Beck’s new album Guero was released on March 29th, 2005.

  • At Amazon, Guero is $10.99, has 13 songs, no DRM, comes with some extra paper and plastic and you’d have to take a few minutes to rip the songs to MP3 before listening (what? music can play from a CD?! How retro!).
  • On iTunes, Guero is $9.99, also has 13 songs, some mildly annoying DRM limitations (but good karma?), doesn’t have any paper or plastic to collect dust around the house and comes pre-ripped to protected AAC.
  • A very easy to find torrent of Beck’s new album is available on nearly every BitTorrent tracker I checked. It has 16 songs including 3 labeled “bonus track for Japan”, no DRM, no plastic, no paper, was encoded at a bit rate higher-than iTunes and downloads faster than the CD could be ripped.

To be fair, Amazon is also selling a Special!

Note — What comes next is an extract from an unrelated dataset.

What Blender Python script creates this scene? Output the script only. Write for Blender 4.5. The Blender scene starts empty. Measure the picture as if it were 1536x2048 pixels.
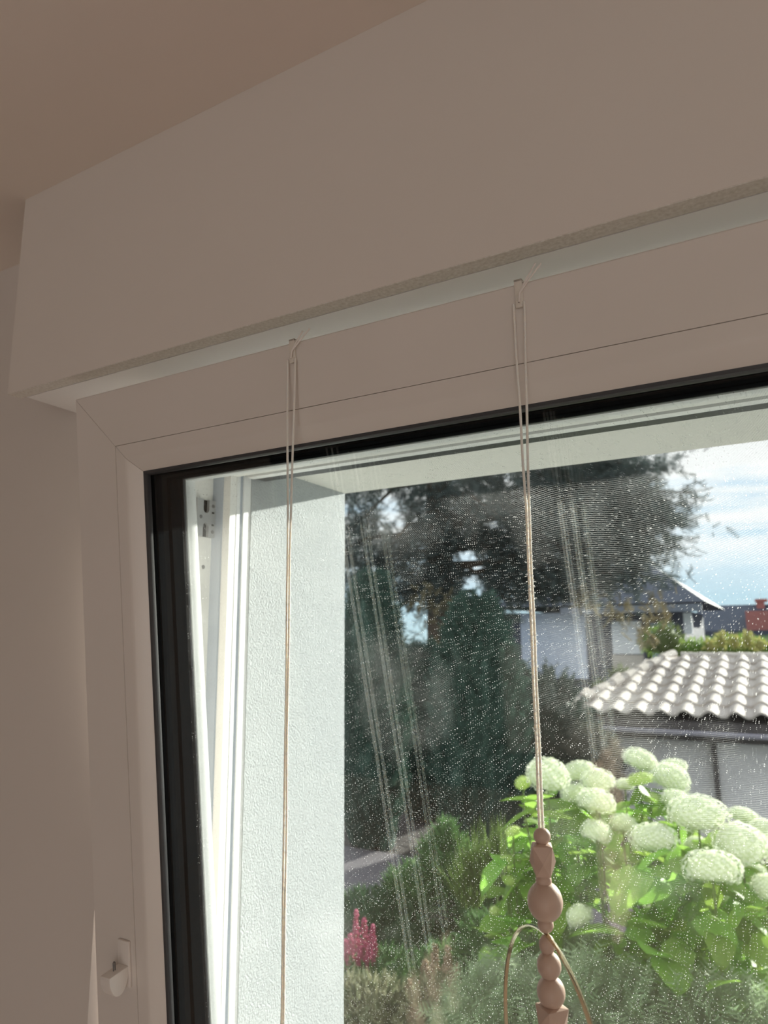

Limited! Collector’s! Edition! and iTunes has an exclusive set of remixes. The special edition with the DVD is $29.99 $23.99 and contains the three extra tracks plus four other remixes currently unavailable on iTunes but are all over the p2p networks. The four iTMS remixes are iTunes exclusives and not available physically, but are also available via p2p.

Legitimate users lose out. Saddled with DRM, offered fewer songs, price-gouged and treated poorly. Music piracy is never going to get better until the best stuff is given to legitimate users first and easily. No more bonus tracks for Japan or “collector’s editions”, give the good stuff to iTunes. The music will always escape. Might as well encourage and reward people for doing the right thing.

Vader/Leia’s Law: “The tighter you clench your first, the more star systems will slip between your fingers.”